引言:

If I were to compress today’s zeitgeist into twenty-four Chinese characters, they would read:

More data, shallower thought;
More opportunity, boundary-less rivalry;
Perpetual distraction, permanent connection.

In this video we will explore three strategies for vaulting from novice to seasoned expert, and, perhaps, dismantle a few blind spots in the way you schedule your learning.

I. Locate Knowledge, Do Not Hoard It

A hundredfold return rarely requires a hundredfold exertion; it demands that we exploit the right leverage.

The author who, in a chemistry exam, scribbled “All elements may be found on the final page of the textbook” understood leverage. My own schooldays never rose above smuggling the book into the test.

In a bygone era teachers were justified: examinations forbade books, and books themselves were scarce. Today that stance is anachronistic. How much of what you learned in school powers your current life? Twenty per cent, if that? Do your days demand chemistry or geography?

When ignorance strikes, a ten-second search yields the answer, and generative AI now condenses those answers for us. The internet is our exocortex—memory externalised. The nearest bookstore is fifteen minutes on foot; the same volume appears on my phone in fifteen seconds. Sixty times faster: that is the velocity of progress.

All my notes live in software, instantly retrievable. I need only remember keywords and locations; the machine recalls the rest.
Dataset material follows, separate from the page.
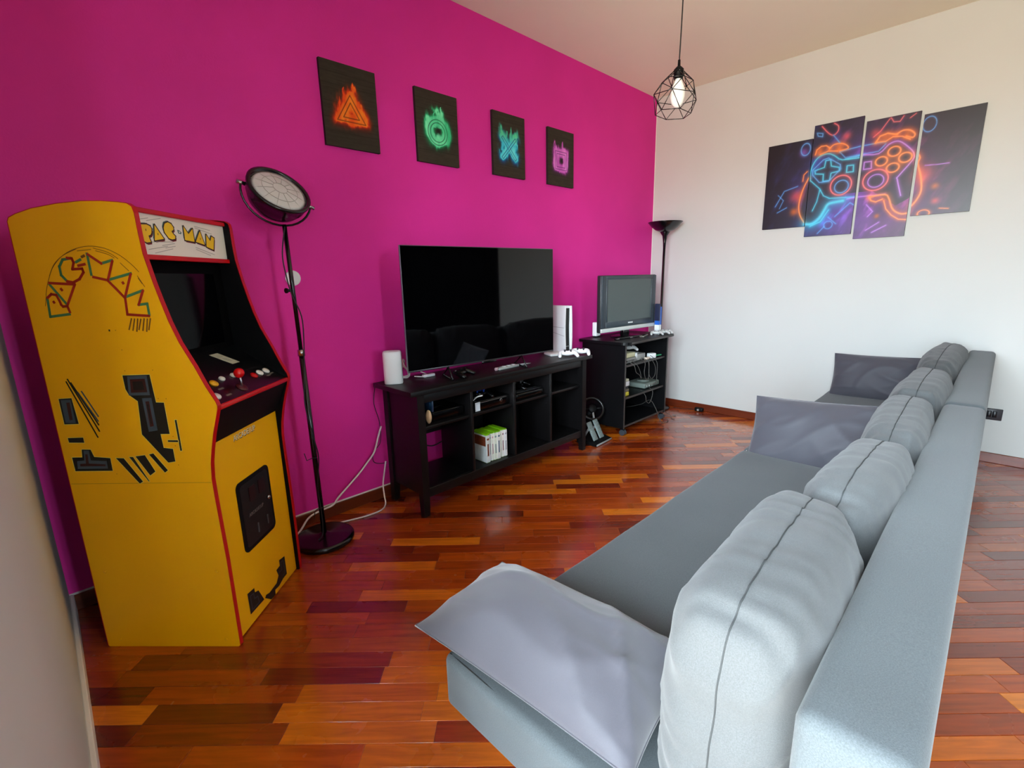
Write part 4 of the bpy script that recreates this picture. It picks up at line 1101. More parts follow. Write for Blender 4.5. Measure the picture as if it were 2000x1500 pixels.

Wisdom is not information, and memorisation is best outsourced to silicon.

When a passage moves me I once recited it; inevitably it evaporated. Now I scan it, tag it “Luminous Prose” in Readwise, jot a marginalia, and move on. If a thought electrifies me, I shut the book, reach for pen and paper—nothing sparks insight like ink—and sketch a deeper plan before I read another line.

II. The Pareto Compass

Now that we’ve mastered the art of accessing knowledge, how do we learn quickly enough to become true professionals? Reaching the summit of any field can take decades; the deeper you delve, the more keenly you feel your own inadequacies, and confidence inevitably falters.

Every incremental point from ninety to one hundred demands a staggering outlay of effort. But what if we first lifted each component of our craft to eighty—just enough to set the flywheel spinning? Wouldn’t that be both easier and more valuable?

Consider my own video work. I’m fully aware my editing is far from elite, and my narrative timing still needs refinement, yet that shouldn’t stop me from publishing. Instead, I devote twenty percent of my time to push every area—content, editing, filming, distribution—to an eighty-point baseline and release the piece.

With each facet at eighty, I hold a decisive edge over someone who scores a perfect hundred in only one. My output reaches you faster. Had I waited until my skills matched top-tier creators, I’d have forfeited the chance to meet you on this screen—so while we’re here together, why not subscribe?

In short, rather than expending all your energy chasing the final ten percent of one discipline, spend eighty percent mastering the essential twenty percent of several fields. That breadth is more than enough to excel.

III. “Less, but Better”

Now, how do we choose the few pursuits worthy of obsession? Judge by value, not convenience. Do not act because the task is easy but because it is consequential; do not buy because it is cheap but because it is worthy; do not marry because you are accustomed but because you are in love.

Life’s aim is to find the person or problem that needs us most. Value is the engine of zeal—the one per cent for which we will surrender the ninety-nine.

From the sidelines no one sees the true pecking order. Sit at the table, place a bet, discover your edge. The office crooner who turns professional may learn his “angelic” voice ranks middling among real angels. If you cannot dominate the main arena, identify a niche battlefield; if you cannot be the generalist champion, become the specialist monarch.

Statistics tell the tale: in any system attention funnels forty per cent to the leader, twenty to the runner-up, ten to the third, the remainder scattered among the crowd. Head-of-pack status multiplies reputation and revenue alike.

IV. Converse Relentlessly

Finally, replenish your knowledge through conversation. In ancient China, Spring-and-Autumn retainers, free of toil, debated statecraft and birthed a hundred schools. In sun-drenched Greece, leisurely dialogue forged Western philosophy.

The internet offers the same conditions as Renaissance Italy: ubiquitous information, frictionless connection. Insight now erupts not from a single skull or textbook but from intellectual collisions—remember Stephen Hawking, laboriously typing four letters a minute to keep the exchange alive. Seek out friends, sip tea, and collide.